A political watchdog Thursday called on the Commission on Elections (Comelec) to restore the security features of the voting machines to be used in next year’s polls, or else face lawsuits before the Supreme Court and the Office of the Ombudsman.

At a press conference, the leaders of the Reform Coalition Philippines (RCP) led by former Manila councilor Greco Belgica and former Biliran Rep.
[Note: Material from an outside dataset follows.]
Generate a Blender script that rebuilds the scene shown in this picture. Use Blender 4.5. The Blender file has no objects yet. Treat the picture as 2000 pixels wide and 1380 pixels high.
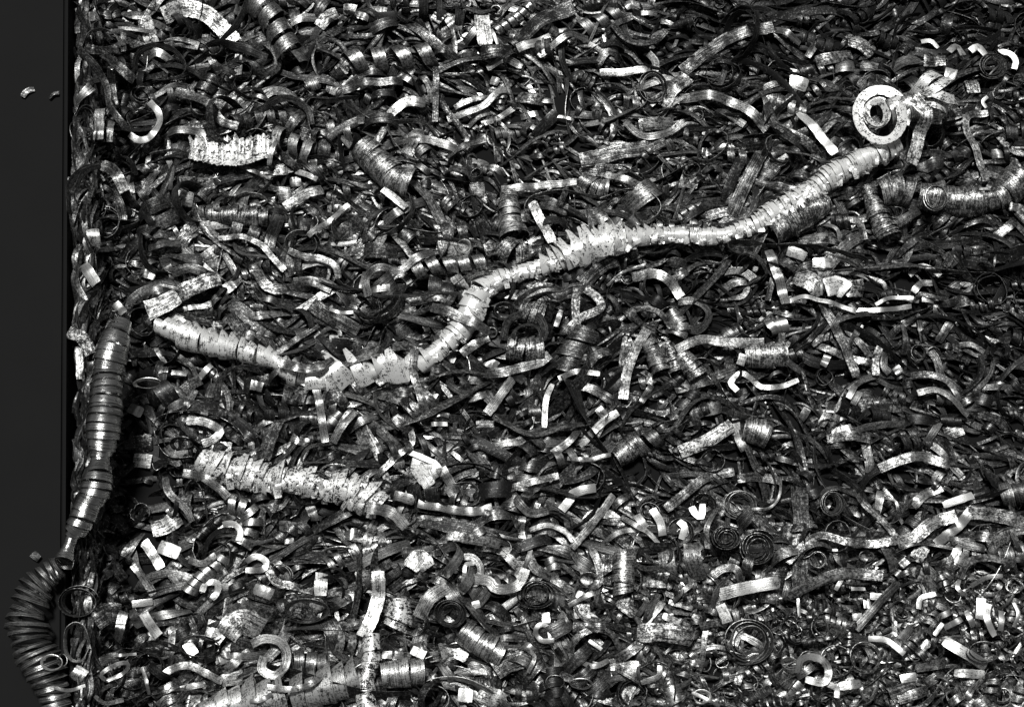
import bpy, math, random
import numpy as np
from mathutils import Vector

sc = bpy.context.scene
COL = sc.collection
rng = np.random.default_rng(21)
random.seed(7)

# ------------------------------------------------------------------ camera
TILT = math.radians(20)                 # camera leans 20 degrees off the vertical
DIST = 3.0
CAM = np.array([0.0, -DIST * math.sin(TILT), DIST * math.cos(TILT)])
FWD = np.array([0.0, math.sin(TILT), -math.cos(TILT)])
UPV = np.array([0.0, math.cos(TILT), math.sin(TILT)])
cd = bpy.data.cameras.new("camera")
cd.sensor_width = 36.0
cd.lens = 36.0 * DIST / 2.0             # two metres of heap across the frame
cd.clip_start = 0.05
cd.clip_end = 100
cam = bpy.data.objects.new("camera", cd)
COL.objects.link(cam)
cam.location = CAM
cam.rotation_euler = (TILT, 0, 0)
sc.camera = cam

# ------------------------------------------------------------------ light
SUN_EL, SUN_AZ = math.radians(71), math.radians(-14)     # high, a little beyond the heap and to the left
w = bpy.data.worlds.new("World")
sc.world = w
w.use_nodes = True
nt = w.node_tree
nt.nodes.clear()
sky = nt.nodes.new("ShaderNodeTexSky")
sky.sky_type = 'NISHITA'
sky.sun_disc = False
sky.sun_elevation = SUN_EL
sky.sun_rotation = SUN_AZ
bw = nt.nodes.new("ShaderNodeRGBToBW")                   # black and white film
bg = nt.nodes.new("ShaderNodeBackground")
bg.inputs['Strength'].default_value = 0.05
wo = nt.nodes.new("ShaderNodeOutputWorld")
nt.links.new(sky.outputs[0], bw.inputs[0])
nt.links.new(bw.outputs[0], bg.inputs['Color'])
nt.links.new(bg.outputs[0], wo.inputs['Surface'])
sd = bpy.data.lights.new("sun", 'SUN')
sd.energy = 5.0
sd.angle = math.radians(11)
sd.color = (1.0, 1.0, 0.985)
sun = bpy.data.objects.new("sun", sd)
COL.objects.link(sun)
sdir = Vector((math.cos(SUN_EL) * math.sin(SUN_AZ), math.cos(SUN_EL) * math.cos(SUN_AZ), math.sin(SUN_EL)))
sun.rotation_euler = sdir.to_track_quat('Z', 'Y').to_euler()
sc.view_settings.view_transform = 'Standard'
sc.view_settings.look = 'None'
sc.view_settings.gamma = 1.0
sc.view_settings.exposure = -0.72
sc.cycles.max_bounces = 6


# ------------------------------------------------------------------ photograph grid <-> heap
def at(px, py, z):
    """point of the heap at height z that the photograph shows at px, py (2000 x 1380)"""
    k = 1.0 / DIST
    d = FWD + np.array([1.0, 0, 0]) * ((px - 1000) / 1000 * k) + UPV * (-(py - 690) / 1000 * k)
    t = (z - CAM[2]) / d[2]
    return CAM + d * t


def to_px(p):
    v = np.asarray(p, float) - CAM
    dz = v @ FWD
    return 1000 + v[..., 0] / dz * DIST * 1000, 690 - (v @ UPV) / dz * DIST * 1000


def scale_at(p):
    return ((p - CAM) @ FWD) / DIST * 0.001          # metres per photograph pixel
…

Glenn Chong signed a petition urging the Comelec and its automation service provider, Smartmatic Corp., to obey the security provisions of the Automated Election Systems (AES) Law.

“The honesty… and credibility of our elections are not what the Comelec and Smartmatic say [they are] but how [they are] perceived by the people, whose votes are what the Comelec is bound to give meaning to,” Belgica said.

RCP also called for the restoration of the ultraviolet ballot verification features to prevent the use of fake ballots and the  preloading of spurious votes in the compact flash cards found on each vote count machine.

The group also sought the installation of a voter verified paper audit trail system to assure the voter that his vote had been correctly counted by the voting machine.

Digital signatures

The RCP called for the return of digital signatures so that all transmitted election results may be authenticated, and prevent the transmission of fake results by hacking.

To ensure the integrity of the automated elections system, the coalition asked for an independent review, testing and forensic examination of the source code, or the  encrypted programs that run the counting machines.

“We demand a truly honest election by faithfully complying with the provisions of the AES Law (through)  effective restoration of the major security features,” the petition said.

The RPC said the credibility of the 2016 elections “are again seriously threatened by the very same controversial removal… of the AES security features and the flagrant violations of our laws by those entrusted with [their] conduct.”